The Next Phase
We're less than a month out from the election, and it looks like things are about to ramp up. For some reason, the McCain campaign told the Washington Post on Saturday that they were getting ready to go negative against Obama after Tuesday's debate. It appears that they're not exactly poker players, or they would've held their cards closer to their chests. Obama was ready with a response for Monday, rolling out an ad calling McCain "erratic in a crisis."
Although that sounds like a reasonably good argument, my first thought upon reading that is that Obama is baiting McCain, prodding him in preparation for the debate. McCain seemed unwilling to even acknowledge Obama in the last debate and didn't do much more than that when they met on the Senate floor this week. He seems extremely tightly wound, and some poking from his presidential opponent can't do much to calm things down.

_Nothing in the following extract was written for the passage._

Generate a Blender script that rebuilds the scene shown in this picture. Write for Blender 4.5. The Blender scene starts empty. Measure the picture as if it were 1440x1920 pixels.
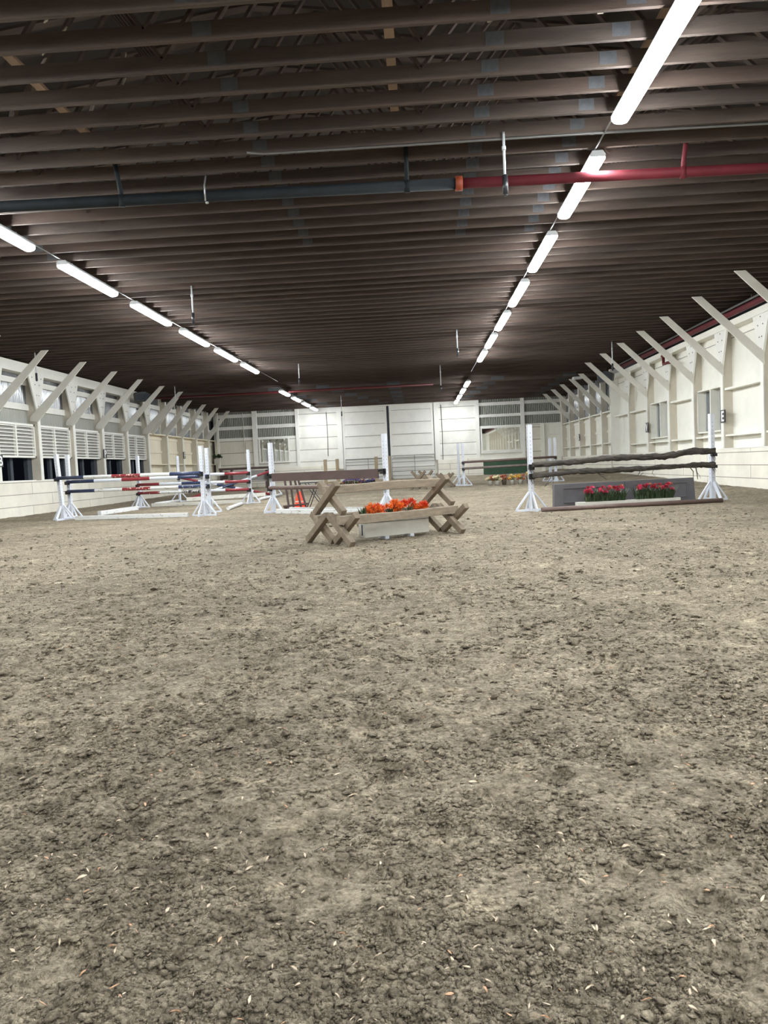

Before I had a chance to write this up, though, word comes tonight that the Obama campaign is really getting ready to play hardball. A new push is bringing McCain's dealings as a member of the Keating Five back into the spotlight. Here's the intro:
During the savings and loan crisis of the late '80s and early '90s, McCain's political favors and aggressive support for deregulation put him at the center of the fall of Lincoln Savings and Loan, one of the largest in the country. More than 23,000 investors lost their savings. Overall, the savings and loan crisis required the federal government to bail out the savings of hundreds of thousands of families and ultimately cost American taxpayers $124 billion.
Sound familiar?
In that crisis, John McCain and his political patron, Charles Keating, played central roles that ultimately landed Keating in jail for fraud and McCain in front of the Senate Ethics Committee. The McCain campaign has tried to avoid talking about the scandal, but with so many parallels to the current crisis, McCain's Keating history is relevant and voters deserve to know the facts -- and see for themselves the pattern of poor judgment by John McCain.
A new 13-minute video spot will be introduced at noon on Monday (a preview is available now).
From the looks of things, if McCain has been seething already, he'll be in fine form on Tuesday night. We might even get to see one of those infamous blow-ups we've heard so much about.
2 Comments:
A welcome bit of truth, or negative campaigning, whichever you prefer.
Oh, I hope he blows his stack and his head pops off like a dandelion.